■ **Problem to work on**
Return, without pictures, the lines from the start of the data through the one that contains "seg=12).build('pivot_screw', CH, shr)".

[start]

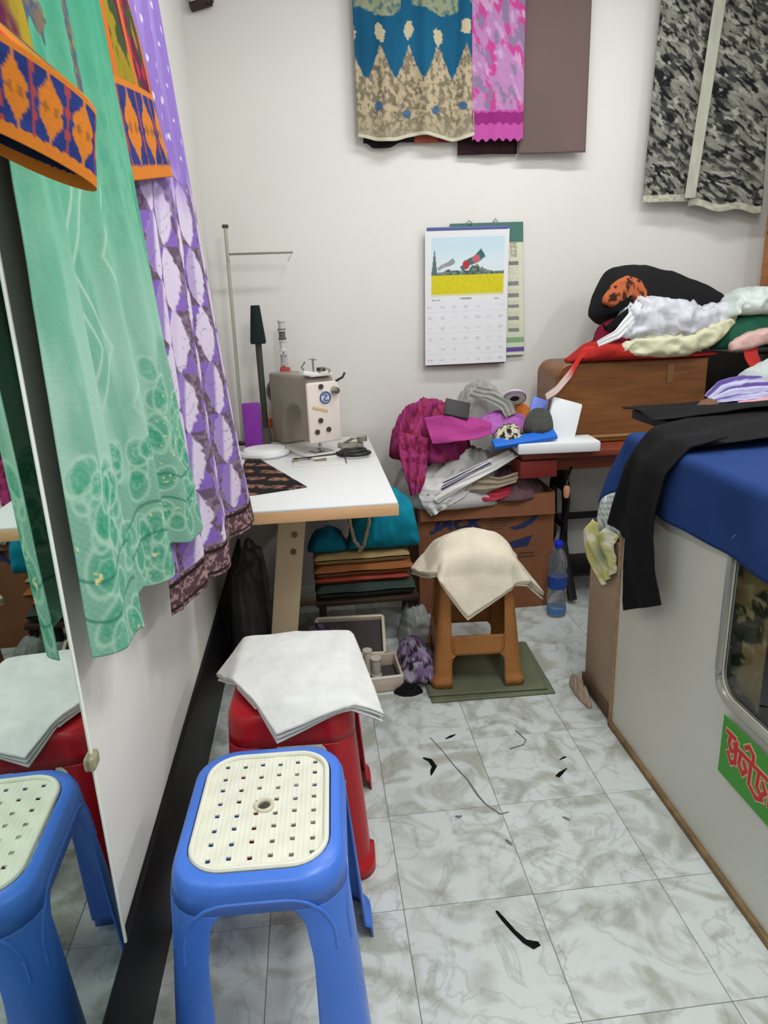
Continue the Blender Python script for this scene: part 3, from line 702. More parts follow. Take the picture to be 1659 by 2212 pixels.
# tailor's shears
shr = empty('tailor_shears', (.055, 2.80, TT+.0035), math.radians(12), 'black handled tailor shears lying open in front of the sewing machine', 'scissors')
def blade(sg):
    m = MB(); m.prism([(-.15, .0+sg*.002), (.03, -.012), (.045, 0), (.03, .012), (-.06, .008)], 'z', .004+(.004 if sg > 0 else 0), .0075+(.004 if sg > 0 else 0))
    b = m.build('blade', plain((52, 50, 48), .3, metal=.6), shr); b.rotation_euler = (0, 0, .09*sg)
for sg in (-1, 1):
    blade(sg)
    cy = .030*sg-.005
    pts = [(.105+.052*math.cos(a), cy+.032*math.sin(a)*(1.15 if sg < 0 else .95)+.03*sg*0, .012) for a in np.linspace(0, 2*math.pi, 25)[:-1]]
    MB().tube(pts, .0075, 8, True).tube([(.03, .004*sg, .010), (.06, cy*.8, .012)], .009, 8).build('handle', plain((26, 26, 26), .4), shr)
MB().cyl((.02, 0, .012), (.02, 0, .016), .007, seg=12).build('pivot_screw', CH, shr)

# =================================================================== CRUMPLED CLOTH HEAPS
def heap(name, c, a, b, h, m, rz=0.0, seed=1, fold=.35, n=56, k=88, prof=1.6, edge=.18, label=None, cat=None, colfn=None, flat=1.0, parent=None, dirn=0.0, freq=3.2, group=None):
    r = np.linspace(0, 1, n)[:, None]; t = np.linspace(0, 2*np.pi, k, endpoint=False)[None, :]
    ro = 1+edge*(fbm(np.cos(t)*2.2+5, np.sin(t)*2.2+5, seed)-.5)*2
    x = r*np.cos(t)*ro; y = r*np.sin(t)*ro
    xr, yr = x*np.cos(dirn)+y*np.sin(dirn), -x*np.sin(dirn)+y*np.cos(dirn)
    rid = 1-np.abs(2*fbm(xr*freq*.55+seed, yr*freq*1.6+seed, seed+3, 4)-1)*2.2
    base = (1-r**(2.6*flat))**(1.15/prof)
    z = h*base*(1-fold*.5+fold*rid)+.35*h*fold*(fbm(x*7+seed, y*7, seed+9)-.5)*base
    z = np.maximum(z, .002)
    X = a*x; Y = b*y
    V = np.stack([X, Y, z*np.ones_like(X)], -1)
    idx = np.arange(n*k).reshape(n, k); j = np.roll(np.arange(k), -1)
    f = np.stack([idx[:-1], idx[1:], idx[1:][:, j], idx[:-1][:, j]], -1).reshape(-1, 4)
    Vf = V.reshape(-1, 3)
    bot = list(range((n-1)*k, n*k))[::-1]
    faces = [tuple(q) for q in f]+[tuple(bot)]
    cols = None if colfn is None else colfn(X, Y, V[..., 2]).reshape(-1, 3)
    o = mesh_obj(name, Vf, faces, m, parent, True, cols)
    o.location = c; o.rotation_euler = (0, 0, rz)
    return tag(o, label, cat, group)
def ribbon(name, Lp, Rp, m, nu=24, nv=70, fold=.004, seed=1, solid=.003, label=None, cat=None, cols=None, parent=None, k=2.5, group=None):
    """cloth strip lofted between two 3D edge polylines (smoothed)"""
    def rs(pts):
        p = np.asarray(pts, float); d = np.r_[0, np.cumsum(np.linalg.norm(np.diff(p, axis=0), axis=1))]; d /= d[-1]
        t = np.linspace(0, 1, nv); q = np.stack([np.interp(t, d, p[:, i]) for i in range(3)], -1)
        for _ in range(4): q[1:-1] = (q[:-2]+2*q[1:-1]+q[2:])/4
        return q
    A, B = rs(Lp), rs(Rp); s = np.linspace(0, 1, nu)[None, :, None]
    P = A[:, None]*(1-s)+B[:, None]*s
    du = np.gradient(P, axis=1); dv = np.gradient(P, axis=0); N = np.cross(du, dv); N /= np.linalg.norm(N, axis=-1, keepdims=True)+1e-9
    S, T = np.meshgrid(np.linspace(0, 1, nu), np.linspace(0, 1, nv))
    P = P+N*(fold*(np.sin(2*np.pi*(S*k+.3*np.sin(T*5+seed)))+.8*(fbm(S*5+seed, T*8, seed)-.5)*2))[..., None]
    org = P.reshape(-1, 3).mean(0); org[2] = P[..., 2].min()
    o = sheet(name, P-(org if parent is None else np.array(parent.location)), m, parent, None if cols is None else cols(S, T), solid=solid)
    if parent is None: o.location = org
    return tag(o, label, cat, group)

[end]

■ **Final result**
Continue the Blender Python script for this scene: part 3, from line 702. More parts follow. Take the picture to be 1659 by 2212 pixels.
# tailor's shears
shr = empty('tailor_shears', (.055, 2.80, TT+.0035), math.radians(12), 'black handled tailor shears lying open in front of the sewing machine', 'scissors')
def blade(sg):
    m = MB(); m.prism([(-.15, .0+sg*.002), (.03, -.012), (.045, 0), (.03, .012), (-.06, .008)], 'z', .004+(.004 if sg > 0 else 0), .0075+(.004 if sg > 0 else 0))
    b = m.build('blade', plain((52, 50, 48), .3, metal=.6), shr); b.rotation_euler = (0, 0, .09*sg)
for sg in (-1, 1):
    blade(sg)
    cy = .030*sg-.005
    pts = [(.105+.052*math.cos(a), cy+.032*math.sin(a)*(1.15 if sg < 0 else .95)+.03*sg*0, .012) for a in np.linspace(0, 2*math.pi, 25)[:-1]]
    MB().tube(pts, .0075, 8, True).tube([(.03, .004*sg, .010), (.06, cy*.8, .012)], .009, 8).build('handle', plain((26, 26, 26), .4), shr)
MB().cyl((.02, 0, .012), (.02, 0, .016), .007, seg=12).build('pivot_screw', CH, shr)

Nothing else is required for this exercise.